--- Challenge ---
The data below is to be returned in full and exactly.

--- Data excerpt ---
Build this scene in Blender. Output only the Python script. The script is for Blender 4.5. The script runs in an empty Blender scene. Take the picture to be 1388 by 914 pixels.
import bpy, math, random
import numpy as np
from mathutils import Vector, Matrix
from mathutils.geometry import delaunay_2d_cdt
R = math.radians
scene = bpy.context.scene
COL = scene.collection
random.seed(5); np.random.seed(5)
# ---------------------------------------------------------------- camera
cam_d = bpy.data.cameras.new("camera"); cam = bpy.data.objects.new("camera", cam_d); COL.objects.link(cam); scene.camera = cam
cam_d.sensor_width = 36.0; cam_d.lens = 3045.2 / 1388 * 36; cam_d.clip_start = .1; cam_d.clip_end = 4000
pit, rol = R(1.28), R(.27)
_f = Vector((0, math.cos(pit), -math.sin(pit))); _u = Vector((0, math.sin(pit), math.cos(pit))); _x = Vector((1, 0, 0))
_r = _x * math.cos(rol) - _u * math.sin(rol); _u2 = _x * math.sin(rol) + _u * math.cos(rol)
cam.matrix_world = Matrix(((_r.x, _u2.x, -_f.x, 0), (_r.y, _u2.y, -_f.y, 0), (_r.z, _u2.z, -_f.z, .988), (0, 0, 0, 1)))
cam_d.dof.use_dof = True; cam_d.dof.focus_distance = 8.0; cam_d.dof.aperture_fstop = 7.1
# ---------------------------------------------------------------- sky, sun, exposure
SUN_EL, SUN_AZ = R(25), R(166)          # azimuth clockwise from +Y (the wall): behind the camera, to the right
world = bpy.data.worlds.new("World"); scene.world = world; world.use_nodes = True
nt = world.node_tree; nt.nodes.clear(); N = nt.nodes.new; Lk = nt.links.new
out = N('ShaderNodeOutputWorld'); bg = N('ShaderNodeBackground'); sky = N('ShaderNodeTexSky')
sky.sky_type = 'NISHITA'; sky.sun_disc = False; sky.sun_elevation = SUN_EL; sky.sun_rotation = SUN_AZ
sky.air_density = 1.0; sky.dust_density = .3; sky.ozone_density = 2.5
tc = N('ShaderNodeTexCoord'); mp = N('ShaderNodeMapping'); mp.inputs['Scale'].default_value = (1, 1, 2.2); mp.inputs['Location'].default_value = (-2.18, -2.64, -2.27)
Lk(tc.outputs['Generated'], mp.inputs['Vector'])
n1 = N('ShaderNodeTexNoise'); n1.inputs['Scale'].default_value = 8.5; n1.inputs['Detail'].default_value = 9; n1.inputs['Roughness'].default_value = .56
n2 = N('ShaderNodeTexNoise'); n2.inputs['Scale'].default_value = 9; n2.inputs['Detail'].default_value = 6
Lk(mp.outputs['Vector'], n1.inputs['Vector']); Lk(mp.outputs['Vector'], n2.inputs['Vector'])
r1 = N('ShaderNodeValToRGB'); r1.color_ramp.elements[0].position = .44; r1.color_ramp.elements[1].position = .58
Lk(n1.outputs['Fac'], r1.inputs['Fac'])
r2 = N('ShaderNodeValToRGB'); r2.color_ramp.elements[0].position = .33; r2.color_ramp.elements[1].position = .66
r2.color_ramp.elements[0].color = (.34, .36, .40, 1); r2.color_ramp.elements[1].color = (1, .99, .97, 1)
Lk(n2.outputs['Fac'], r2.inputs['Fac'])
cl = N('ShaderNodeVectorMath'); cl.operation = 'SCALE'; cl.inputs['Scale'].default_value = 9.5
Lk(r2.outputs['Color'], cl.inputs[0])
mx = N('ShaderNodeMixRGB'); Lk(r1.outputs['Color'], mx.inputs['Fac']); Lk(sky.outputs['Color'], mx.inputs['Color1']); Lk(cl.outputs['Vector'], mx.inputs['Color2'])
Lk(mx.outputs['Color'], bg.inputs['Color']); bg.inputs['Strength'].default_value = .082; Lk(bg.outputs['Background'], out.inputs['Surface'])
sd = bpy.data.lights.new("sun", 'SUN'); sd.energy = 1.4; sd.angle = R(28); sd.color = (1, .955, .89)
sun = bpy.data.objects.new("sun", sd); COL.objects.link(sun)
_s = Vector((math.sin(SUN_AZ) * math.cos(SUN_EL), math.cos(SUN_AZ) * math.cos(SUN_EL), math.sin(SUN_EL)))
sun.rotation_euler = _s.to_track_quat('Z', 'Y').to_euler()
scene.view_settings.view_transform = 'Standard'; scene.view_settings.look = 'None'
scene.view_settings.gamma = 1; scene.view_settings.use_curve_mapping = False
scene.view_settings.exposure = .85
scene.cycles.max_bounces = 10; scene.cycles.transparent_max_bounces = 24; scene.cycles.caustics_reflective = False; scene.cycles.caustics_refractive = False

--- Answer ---
Build this scene in Blender. Output only the Python script. The script is for Blender 4.5. The script runs in an empty Blender scene. Take the picture to be 1388 by 914 pixels.
import bpy, math, random
import numpy as np
from mathutils import Vector, Matrix
from mathutils.geometry import delaunay_2d_cdt
R = math.radians
scene = bpy.context.scene
COL = scene.collection
random.seed(5); np.random.seed(5)
# ---------------------------------------------------------------- camera
cam_d = bpy.data.cameras.new("camera"); cam = bpy.data.objects.new("camera", cam_d); COL.objects.link(cam); scene.camera = cam
cam_d.sensor_width = 36.0; cam_d.lens = 3045.2 / 1388 * 36; cam_d.clip_start = .1; cam_d.clip_end = 4000
pit, rol = R(1.28), R(.27)
_f = Vector((0, math.cos(pit), -math.sin(pit))); _u = Vector((0, math.sin(pit), math.cos(pit))); _x = Vector((1, 0, 0))
_r = _x * math.cos(rol) - _u * math.sin(rol); _u2 = _x * math.sin(rol) + _u * math.cos(rol)
cam.matrix_world = Matrix(((_r.x, _u2.x, -_f.x, 0), (_r.y, _u2.y, -_f.y, 0), (_r.z, _u2.z, -_f.z, .988), (0, 0, 0, 1)))
cam_d.dof.use_dof = True; cam_d.dof.focus_distance = 8.0; cam_d.dof.aperture_fstop = 7.1
# ---------------------------------------------------------------- sky, sun, exposure
SUN_EL, SUN_AZ = R(25), R(166)          # azimuth clockwise from +Y (the wall): behind the camera, to the right
world = bpy.data.worlds.new("World"); scene.world = world; world.use_nodes = True
nt = world.node_tree; nt.nodes.clear(); N = nt.nodes.new; Lk = nt.links.new
out = N('ShaderNodeOutputWorld'); bg = N('ShaderNodeBackground'); sky = N('ShaderNodeTexSky')
sky.sky_type = 'NISHITA'; sky.sun_disc = False; sky.sun_elevation = SUN_EL; sky.sun_rotation = SUN_AZ
sky.air_density = 1.0; sky.dust_density = .3; sky.ozone_density = 2.5
tc = N('ShaderNodeTexCoord'); mp = N('ShaderNodeMapping'); mp.inputs['Scale'].default_value = (1, 1, 2.2); mp.inputs['Location'].default_value = (-2.18, -2.64, -2.27)
Lk(tc.outputs['Generated'], mp.inputs['Vector'])
n1 = N('ShaderNodeTexNoise'); n1.inputs['Scale'].default_value = 8.5; n1.inputs['Detail'].default_value = 9; n1.inputs['Roughness'].default_value = .56
n2 = N('ShaderNodeTexNoise'); n2.inputs['Scale'].default_value = 9; n2.inputs['Detail'].default_value = 6
Lk(mp.outputs['Vector'], n1.inputs['Vector']); Lk(mp.outputs['Vector'], n2.inputs['Vector'])
r1 = N('ShaderNodeValToRGB'); r1.color_ramp.elements[0].position = .44; r1.color_ramp.elements[1].position = .58
Lk(n1.outputs['Fac'], r1.inputs['Fac'])
r2 = N('ShaderNodeValToRGB'); r2.color_ramp.elements[0].position = .33; r2.color_ramp.elements[1].position = .66
r2.color_ramp.elements[0].color = (.34, .36, .40, 1); r2.color_ramp.elements[1].color = (1, .99, .97, 1)
Lk(n2.outputs['Fac'], r2.inputs['Fac'])
cl = N('ShaderNodeVectorMath'); cl.operation = 'SCALE'; cl.inputs['Scale'].default_value = 9.5
Lk(r2.outputs['Color'], cl.inputs[0])
mx = N('ShaderNodeMixRGB'); Lk(r1.outputs['Color'], mx.inputs['Fac']); Lk(sky.outputs['Color'], mx.inputs['Color1']); Lk(cl.outputs['Vector'], mx.inputs['Color2'])
Lk(mx.outputs['Color'], bg.inputs['Color']); bg.inputs['Strength'].default_value = .082; Lk(bg.outputs['Background'], out.inputs['Surface'])
sd = bpy.data.lights.new("sun", 'SUN'); sd.energy = 1.4; sd.angle = R(28); sd.color = (1, .955, .89)
sun = bpy.data.objects.new("sun", sd); COL.objects.link(sun)
_s = Vector((math.sin(SUN_AZ) * math.cos(SUN_EL), math.cos(SUN_AZ) * math.cos(SUN_EL), math.sin(SUN_EL)))
sun.rotation_euler = _s.to_track_quat('Z', 'Y').to_euler()
scene.view_settings.view_transform = 'Standard'; scene.view_settings.look = 'None'
scene.view_settings.gamma = 1; scene.view_settings.use_curve_mapping = False
scene.view_settings.exposure = .85
scene.cycles.max_bounces = 10; scene.cycles.transparent_max_bounces = 24; scene.cycles.caustics_reflective = False; scene.cycles.caustics_refractive = False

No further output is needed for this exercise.